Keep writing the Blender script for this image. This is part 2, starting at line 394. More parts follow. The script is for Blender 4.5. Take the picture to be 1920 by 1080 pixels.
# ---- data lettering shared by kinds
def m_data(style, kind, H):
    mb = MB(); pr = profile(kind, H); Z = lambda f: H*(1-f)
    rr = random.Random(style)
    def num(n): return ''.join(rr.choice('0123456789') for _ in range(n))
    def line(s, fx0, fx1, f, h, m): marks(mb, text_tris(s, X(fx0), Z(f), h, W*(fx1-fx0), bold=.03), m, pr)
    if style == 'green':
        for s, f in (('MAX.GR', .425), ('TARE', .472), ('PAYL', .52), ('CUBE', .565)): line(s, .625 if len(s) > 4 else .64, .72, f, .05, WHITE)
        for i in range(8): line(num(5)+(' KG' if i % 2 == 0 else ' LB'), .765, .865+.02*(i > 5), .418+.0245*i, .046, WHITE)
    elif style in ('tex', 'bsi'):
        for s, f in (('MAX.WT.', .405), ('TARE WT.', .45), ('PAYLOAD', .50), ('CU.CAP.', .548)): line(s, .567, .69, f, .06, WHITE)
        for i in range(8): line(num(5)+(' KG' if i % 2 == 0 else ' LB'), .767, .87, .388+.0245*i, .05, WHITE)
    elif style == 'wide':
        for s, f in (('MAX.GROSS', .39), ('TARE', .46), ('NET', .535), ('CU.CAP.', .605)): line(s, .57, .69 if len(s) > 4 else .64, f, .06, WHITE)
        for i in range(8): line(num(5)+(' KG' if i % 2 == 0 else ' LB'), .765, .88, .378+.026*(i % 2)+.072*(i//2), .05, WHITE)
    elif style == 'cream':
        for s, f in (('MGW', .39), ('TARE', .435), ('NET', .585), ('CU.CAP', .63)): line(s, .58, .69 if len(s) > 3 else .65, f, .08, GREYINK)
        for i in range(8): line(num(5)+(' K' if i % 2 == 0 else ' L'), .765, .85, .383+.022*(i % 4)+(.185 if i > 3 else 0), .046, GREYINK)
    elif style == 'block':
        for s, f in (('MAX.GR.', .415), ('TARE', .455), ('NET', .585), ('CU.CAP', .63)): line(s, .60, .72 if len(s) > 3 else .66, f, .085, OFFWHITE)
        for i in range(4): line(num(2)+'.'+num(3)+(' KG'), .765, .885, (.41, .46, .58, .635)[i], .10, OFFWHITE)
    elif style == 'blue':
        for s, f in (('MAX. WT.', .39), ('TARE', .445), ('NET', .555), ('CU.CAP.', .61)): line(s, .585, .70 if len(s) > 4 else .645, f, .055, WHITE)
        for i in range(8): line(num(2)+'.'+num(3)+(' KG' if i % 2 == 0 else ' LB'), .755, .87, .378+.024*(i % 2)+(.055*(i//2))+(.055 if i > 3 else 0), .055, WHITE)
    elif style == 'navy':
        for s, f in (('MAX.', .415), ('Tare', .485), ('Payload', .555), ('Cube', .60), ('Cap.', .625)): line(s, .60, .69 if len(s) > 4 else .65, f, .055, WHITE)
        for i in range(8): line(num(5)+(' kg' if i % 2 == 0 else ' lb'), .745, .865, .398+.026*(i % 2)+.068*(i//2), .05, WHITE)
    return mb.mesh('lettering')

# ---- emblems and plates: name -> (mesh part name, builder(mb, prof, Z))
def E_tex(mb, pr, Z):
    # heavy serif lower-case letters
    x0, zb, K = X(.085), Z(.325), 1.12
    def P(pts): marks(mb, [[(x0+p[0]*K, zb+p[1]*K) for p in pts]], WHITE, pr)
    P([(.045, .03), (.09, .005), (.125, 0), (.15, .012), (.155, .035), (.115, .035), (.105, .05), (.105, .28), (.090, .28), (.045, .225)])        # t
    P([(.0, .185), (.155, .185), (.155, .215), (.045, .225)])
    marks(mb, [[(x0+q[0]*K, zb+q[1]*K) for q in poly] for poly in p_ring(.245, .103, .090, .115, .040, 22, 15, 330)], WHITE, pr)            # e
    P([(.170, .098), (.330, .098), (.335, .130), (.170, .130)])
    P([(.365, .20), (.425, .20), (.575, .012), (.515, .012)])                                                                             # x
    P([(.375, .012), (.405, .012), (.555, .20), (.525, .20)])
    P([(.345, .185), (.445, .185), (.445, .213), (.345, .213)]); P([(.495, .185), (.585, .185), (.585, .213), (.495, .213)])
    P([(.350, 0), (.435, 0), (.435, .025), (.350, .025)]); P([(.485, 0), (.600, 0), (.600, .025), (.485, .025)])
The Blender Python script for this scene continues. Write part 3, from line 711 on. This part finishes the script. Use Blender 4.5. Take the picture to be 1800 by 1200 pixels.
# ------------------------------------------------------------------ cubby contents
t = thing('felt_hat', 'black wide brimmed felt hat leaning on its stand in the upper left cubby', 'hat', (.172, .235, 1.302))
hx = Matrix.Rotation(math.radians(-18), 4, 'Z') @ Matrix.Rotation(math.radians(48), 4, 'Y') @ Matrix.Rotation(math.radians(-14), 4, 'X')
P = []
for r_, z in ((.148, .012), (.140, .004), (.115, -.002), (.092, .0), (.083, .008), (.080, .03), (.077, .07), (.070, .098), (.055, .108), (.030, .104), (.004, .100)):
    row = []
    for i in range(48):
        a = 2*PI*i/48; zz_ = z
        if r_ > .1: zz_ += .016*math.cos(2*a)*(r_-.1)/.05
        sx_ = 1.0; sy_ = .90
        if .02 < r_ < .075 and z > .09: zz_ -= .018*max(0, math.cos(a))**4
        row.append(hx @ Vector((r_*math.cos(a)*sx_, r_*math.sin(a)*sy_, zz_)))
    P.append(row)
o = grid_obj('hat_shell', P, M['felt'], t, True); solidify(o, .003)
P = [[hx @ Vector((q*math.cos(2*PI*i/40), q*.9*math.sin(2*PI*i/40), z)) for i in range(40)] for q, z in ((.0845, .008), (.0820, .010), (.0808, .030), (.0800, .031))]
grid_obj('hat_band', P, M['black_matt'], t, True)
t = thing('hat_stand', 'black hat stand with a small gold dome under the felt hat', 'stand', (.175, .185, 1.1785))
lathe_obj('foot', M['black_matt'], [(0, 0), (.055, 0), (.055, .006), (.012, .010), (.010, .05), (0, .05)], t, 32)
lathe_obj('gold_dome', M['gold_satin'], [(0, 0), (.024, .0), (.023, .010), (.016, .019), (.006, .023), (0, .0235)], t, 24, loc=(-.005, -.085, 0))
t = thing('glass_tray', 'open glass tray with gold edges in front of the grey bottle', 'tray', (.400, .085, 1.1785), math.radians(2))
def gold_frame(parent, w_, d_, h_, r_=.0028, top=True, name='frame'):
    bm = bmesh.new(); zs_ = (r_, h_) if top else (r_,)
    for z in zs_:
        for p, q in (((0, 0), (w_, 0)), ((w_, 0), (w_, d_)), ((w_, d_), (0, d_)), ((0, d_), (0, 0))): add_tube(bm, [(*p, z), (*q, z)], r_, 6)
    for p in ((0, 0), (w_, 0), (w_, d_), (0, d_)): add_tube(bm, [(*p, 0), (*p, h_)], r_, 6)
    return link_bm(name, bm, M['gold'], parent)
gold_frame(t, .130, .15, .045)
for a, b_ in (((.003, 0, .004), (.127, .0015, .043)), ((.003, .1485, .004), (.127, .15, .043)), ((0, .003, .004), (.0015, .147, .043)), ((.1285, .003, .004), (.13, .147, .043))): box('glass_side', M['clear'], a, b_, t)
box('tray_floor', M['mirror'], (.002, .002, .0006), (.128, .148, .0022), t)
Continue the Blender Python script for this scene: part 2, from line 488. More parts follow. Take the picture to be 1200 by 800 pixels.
......
* _Task objective_: Reproduce the material above without altering a single character.

* _The completed task_:
Keep writing the Blender script for this image. This is part 2, starting at line 394. More parts follow. The script is for Blender 4.5. Take the picture to be 1920 by 1080 pixels.
# ---- data lettering shared by kinds
def m_data(style, kind, H):
    mb = MB(); pr = profile(kind, H); Z = lambda f: H*(1-f)
    rr = random.Random(style)
    def num(n): return ''.join(rr.choice('0123456789') for _ in range(n))
    def line(s, fx0, fx1, f, h, m): marks(mb, text_tris(s, X(fx0), Z(f), h, W*(fx1-fx0), bold=.03), m, pr)
    if style == 'green':
        for s, f in (('MAX.GR', .425), ('TARE', .472), ('PAYL', .52), ('CUBE', .565)): line(s, .625 if len(s) > 4 else .64, .72, f, .05, WHITE)
        for i in range(8): line(num(5)+(' KG' if i % 2 == 0 else ' LB'), .765, .865+.02*(i > 5), .418+.0245*i, .046, WHITE)
    elif style in ('tex', 'bsi'):
        for s, f in (('MAX.WT.', .405), ('TARE WT.', .45), ('PAYLOAD', .50), ('CU.CAP.', .548)): line(s, .567, .69, f, .06, WHITE)
        for i in range(8): line(num(5)+(' KG' if i % 2 == 0 else ' LB'), .767, .87, .388+.0245*i, .05, WHITE)
    elif style == 'wide':
        for s, f in (('MAX.GROSS', .39), ('TARE', .46), ('NET', .535), ('CU.CAP.', .605)): line(s, .57, .69 if len(s) > 4 else .64, f, .06, WHITE)
        for i in range(8): line(num(5)+(' KG' if i % 2 == 0 else ' LB'), .765, .88, .378+.026*(i % 2)+.072*(i//2), .05, WHITE)
    elif style == 'cream':
        for s, f in (('MGW', .39), ('TARE', .435), ('NET', .585), ('CU.CAP', .63)): line(s, .58, .69 if len(s) > 3 else .65, f, .08, GREYINK)
        for i in range(8): line(num(5)+(' K' if i % 2 == 0 else ' L'), .765, .85, .383+.022*(i % 4)+(.185 if i > 3 else 0), .046, GREYINK)
    elif style == 'block':
        for s, f in (('MAX.GR.', .415), ('TARE', .455), ('NET', .585), ('CU.CAP', .63)): line(s, .60, .72 if len(s) > 3 else .66, f, .085, OFFWHITE)
        for i in range(4): line(num(2)+'.'+num(3)+(' KG'), .765, .885, (.41, .46, .58, .635)[i], .10, OFFWHITE)
    elif style == 'blue':
        for s, f in (('MAX. WT.', .39), ('TARE', .445), ('NET', .555), ('CU.CAP.', .61)): line(s, .585, .70 if len(s) > 4 else .645, f, .055, WHITE)
        for i in range(8): line(num(2)+'.'+num(3)+(' KG' if i % 2 == 0 else ' LB'), .755, .87, .378+.024*(i % 2)+(.055*(i//2))+(.055 if i > 3 else 0), .055, WHITE)
    elif style == 'navy':
        for s, f in (('MAX.', .415), ('Tare', .485), ('Payload', .555), ('Cube', .60), ('Cap.', .625)): line(s, .60, .69 if len(s) > 4 else .65, f, .055, WHITE)
        for i in range(8): line(num(5)+(' kg' if i % 2 == 0 else ' lb'), .745, .865, .398+.026*(i % 2)+.068*(i//2), .05, WHITE)
    return mb.mesh('lettering')

# ---- emblems and plates: name -> (mesh part name, builder(mb, prof, Z))
def E_tex(mb, pr, Z):
    # heavy serif lower-case letters
    x0, zb, K = X(.085), Z(.325), 1.12
    def P(pts): marks(mb, [[(x0+p[0]*K, zb+p[1]*K) for p in pts]], WHITE, pr)
    P([(.045, .03), (.09, .005), (.125, 0), (.15, .012), (.155, .035), (.115, .035), (.105, .05), (.105, .28), (.090, .28), (.045, .225)])        # t
    P([(.0, .185), (.155, .185), (.155, .215), (.045, .225)])
    marks(mb, [[(x0+q[0]*K, zb+q[1]*K) for q in poly] for poly in p_ring(.245, .103, .090, .115, .040, 22, 15, 330)], WHITE, pr)            # e
    P([(.170, .098), (.330, .098), (.335, .130), (.170, .130)])
    P([(.365, .20), (.425, .20), (.575, .012), (.515, .012)])                                                                             # x
    P([(.375, .012), (.405, .012), (.555, .20), (.525, .20)])
    P([(.345, .185), (.445, .185), (.445, .213), (.345, .213)]); P([(.495, .185), (.585, .185), (.585, .213), (.495, .213)])
    P([(.350, 0), (.435, 0), (.435, .025), (.350, .025)]); P([(.485, 0), (.600, 0), (.600, .025), (.485, .025)])
The Blender Python script for this scene continues. Write part 3, from line 711 on. This part finishes the script. Use Blender 4.5. Take the picture to be 1800 by 1200 pixels.
# ------------------------------------------------------------------ cubby contents
t = thing('felt_hat', 'black wide brimmed felt hat leaning on its stand in the upper left cubby', 'hat', (.172, .235, 1.302))
hx = Matrix.Rotation(math.radians(-18), 4, 'Z') @ Matrix.Rotation(math.radians(48), 4, 'Y') @ Matrix.Rotation(math.radians(-14), 4, 'X')
P = []
for r_, z in ((.148, .012), (.140, .004), (.115, -.002), (.092, .0), (.083, .008), (.080, .03), (.077, .07), (.070, .098), (.055, .108), (.030, .104), (.004, .100)):
    row = []
    for i in range(48):
        a = 2*PI*i/48; zz_ = z
        if r_ > .1: zz_ += .016*math.cos(2*a)*(r_-.1)/.05
        sx_ = 1.0; sy_ = .90
        if .02 < r_ < .075 and z > .09: zz_ -= .018*max(0, math.cos(a))**4
        row.append(hx @ Vector((r_*math.cos(a)*sx_, r_*math.sin(a)*sy_, zz_)))
    P.append(row)
o = grid_obj('hat_shell', P, M['felt'], t, True); solidify(o, .003)
P = [[hx @ Vector((q*math.cos(2*PI*i/40), q*.9*math.sin(2*PI*i/40), z)) for i in range(40)] for q, z in ((.0845, .008), (.0820, .010), (.0808, .030), (.0800, .031))]
grid_obj('hat_band', P, M['black_matt'], t, True)
t = thing('hat_stand', 'black hat stand with a small gold dome under the felt hat', 'stand', (.175, .185, 1.1785))
lathe_obj('foot', M['black_matt'], [(0, 0), (.055, 0), (.055, .006), (.012, .010), (.010, .05), (0, .05)], t, 32)
lathe_obj('gold_dome', M['gold_satin'], [(0, 0), (.024, .0), (.023, .010), (.016, .019), (.006, .023), (0, .0235)], t, 24, loc=(-.005, -.085, 0))
t = thing('glass_tray', 'open glass tray with gold edges in front of the grey bottle', 'tray', (.400, .085, 1.1785), math.radians(2))
def gold_frame(parent, w_, d_, h_, r_=.0028, top=True, name='frame'):
    bm = bmesh.new(); zs_ = (r_, h_) if top else (r_,)
    for z in zs_:
        for p, q in (((0, 0), (w_, 0)), ((w_, 0), (w_, d_)), ((w_, d_), (0, d_)), ((0, d_), (0, 0))): add_tube(bm, [(*p, z), (*q, z)], r_, 6)
    for p in ((0, 0), (w_, 0), (w_, d_), (0, d_)): add_tube(bm, [(*p, 0), (*p, h_)], r_, 6)
    return link_bm(name, bm, M['gold'], parent)
gold_frame(t, .130, .15, .045)
for a, b_ in (((.003, 0, .004), (.127, .0015, .043)), ((.003, .1485, .004), (.127, .15, .043)), ((0, .003, .004), (.0015, .147, .043)), ((.1285, .003, .004), (.13, .147, .043))): box('glass_side', M['clear'], a, b_, t)
box('tray_floor', M['mirror'], (.002, .002, .0006), (.128, .148, .0022), t)
Continue the Blender Python script for this scene: part 2, from line 488. More parts follow. Take the picture to be 1200 by 800 pixels.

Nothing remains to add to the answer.